Please note that this is an extension of a previous question: Interpolating a sparse list of two-dimensional coordinates
We have an ordered array of coordinates corresponding to the position of an object in a set of camera frames $(f_1,...,f_N) \in F$, which we're tracking with an imperfect object recognition algorithm. As a result, in any given frame, we sometimes fail to identify the object, and we sometimes identify multiple copies of the object. We're left with noisy data that looks something like this:
OrderedArray = {{{70.8938, 216.539},{70.89,216.54}}, {}, {}, {}, {}, {}, {}, {}, {}, {}, {}, {}, {}, {}, {}, {}, {}, {}, {}, {}, {}, {}, {}, {}, {}, {}, {}, {}, {}, {}, {}, {}, {}, {}, {}, {}, {}, {}, {}, {}, {}, {}, {}, {}, {}, {}, {}, {{71.0656,216.573}}, {}, {}, {}, {}, {}, {}, {}, {}, {}, {}, {}, {}, {}, {}, {}, {}, {}, {}, {}, {}, {}, {}, {}, {}, {}, {}, {}, {}, {}, {}, {}, {}, {}, {}, {}, {}, {}, {}, {}, {}, {}, {}, {}, {{67.6546, 220.338}}, {}, {}, {}, {}, {}, {}, {}, {}, {}, {}, {}, {{70.9211, 216.364}}, {{70.9184, 216.346}}, {{70.9079, 216.349}}, {{70.9046, 216.335}}, {}, {}, {}, {}, {}, {}, {}, {}, {}, {}, {}, {}, {}, {},{}, {}, {}, {}, {}, {}, {}, {}, {}, {}, {}, {}, {}, {}, {}, {}, {}, {}, {}, {}, {}, {}, {}, {}, {}, {}, {}, {}, {}, {}, {{70.951, 216.705}}, {}, {}, {}, {}, {}, {}, {}, {}, {}, {}, {}, {}, {}, {}, {}, {}, {}, {}, {}, {}, {}, {}, {}, {}, {}, {}, {}, {}, {}, {{70.9621,216.586}}, {{70.918, 216.576}}, {{70.9116, 216.559}}, {{70.9189,216.581}}, {{70.9115, 216.565}}, {{70.9294, 216.552}}, {}, {}, {}, {}, {}, {}, {}, {}, {}, {}, {}, {}, {}, {}, {}, {}, {}, {}, {}, {}, {}, {}, {}, {}, {}, {}, {}, {}, {}, {}, {}, {}, {}, {}, {}, {}, {}, {}, {}, {}, {}, {}, {}, {}, {}, {}, {}, {}, {}, {}, {}, {{67.0276, 218.154}}};
Where the position of a coordinate in the array corresponds to a particular image frame. Here's a listplot output for a larger version of my data set:
I'd like to generate a "best guess" for the motion of my object from frame to frame provided this noisy data, and with the constraint that the object cannot move more than a Euclidean distance $D$ from frames $f_i$ to $f_{(i+1)}$.

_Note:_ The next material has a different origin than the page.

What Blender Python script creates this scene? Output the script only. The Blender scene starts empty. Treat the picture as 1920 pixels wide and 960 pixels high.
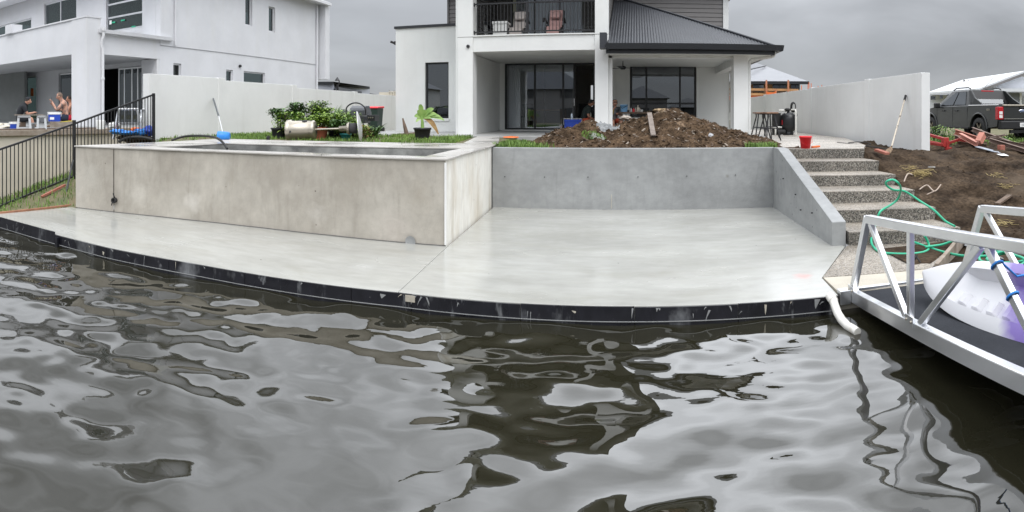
import bpy, math, random
import numpy as np
from math import sin, cos, tan, pi, sqrt, atan2, radians
from mathutils import Vector, Matrix, noise

sc = bpy.context.scene
col = sc.collection
random.seed(7)
V = Vector

# ------------------------------------------------------------------ camera: a phone panorama (cylindrical), horizon high in the frame
F, EYE, PX0, PY0 = 1113.0, 1.76, 1190.0, 212.0        # pixels per radian, eye height, column that looks along +Y, horizon row
cam = bpy.data.objects.new('camera', bpy.data.cameras.new('camera'))
col.objects.link(cam); sc.camera = cam
cd = cam.data
cd.type = 'PANO'; cd.panorama_type = 'CENTRAL_CYLINDRICAL'
cd.central_cylindrical_radius = 1.0
cd.central_cylindrical_range_u_min = -960.0 / F; cd.central_cylindrical_range_u_max = 960.0 / F
cd.central_cylindrical_range_v_min = -(960.0 - PY0) / F; cd.central_cylindrical_range_v_max = PY0 / F
cam.location = (0, 0, EYE)
cam.rotation_euler = (pi / 2, 0, (PX0 - 960.0) / F)
cd.clip_start = 0.05; cd.clip_end = 3000

# ------------------------------------------------------------------ sky: heavy overcast, darker towards the horizon
SUN_DIR = V((0.38, -0.50, 0.90)).normalized()          # towards the sun behind the cloud
world = bpy.data.worlds.new('World'); sc.world = world; world.use_nodes = True
nt = world.node_tree; nt.nodes.clear()
def wn(t, **k):
    n = nt.nodes.new(t)
    for a, b in k.items(): setattr(n, a, b)
    return n
tc = wn('ShaderNodeTexCoord'); sep = wn('ShaderNodeSeparateXYZ'); nt.links.new(tc.outputs['Generated'], sep.inputs[0])
ramp = wn('ShaderNodeValToRGB'); nt.links.new(sep.outputs['Z'], ramp.inputs[0])
el = ramp.color_ramp.elements
SKY = [(0.0, .41), (.10, .43), (.19, .50), (.28, 1.30), (.42, 1.90), (.7, 2.1), (1.0, 2.2)]
for i, (p, l) in enumerate(SKY):
    e = el[i] if i < 2 else el.new(p)
    e.position = p; e.color = (l * .955, l * .99, l * 1.05, 1)
zz = wn('ShaderNodeMath', operation='ADD'); zz.inputs[1].default_value = .22; nt.links.new(sep.outputs['Z'], zz.inputs[0])
dx = wn('ShaderNodeMath', operation='DIVIDE'); nt.links.new(sep.outputs['X'], dx.inputs[0]); nt.links.new(zz.outputs[0], dx.inputs[1])
dy = wn('ShaderNodeMath', operation='DIVIDE'); nt.links.new(sep.outputs['Y'], dy.inputs[0]); nt.links.new(zz.outputs[0], dy.inputs[1])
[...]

How might I best use the intepolation tools in Mathematica 9 to "guess" the shape of the curve followed by the object? I'd ideally like to specify that the object follows a linear trajectory, or, say, a trajectory characterized by a polynomial of bounded degree.
Update: In response to Thies Heidecke's comment on filters, here, I'm tracking a moving object that changes direction fairly slowly. The curve fitting the data should be fairly smooth.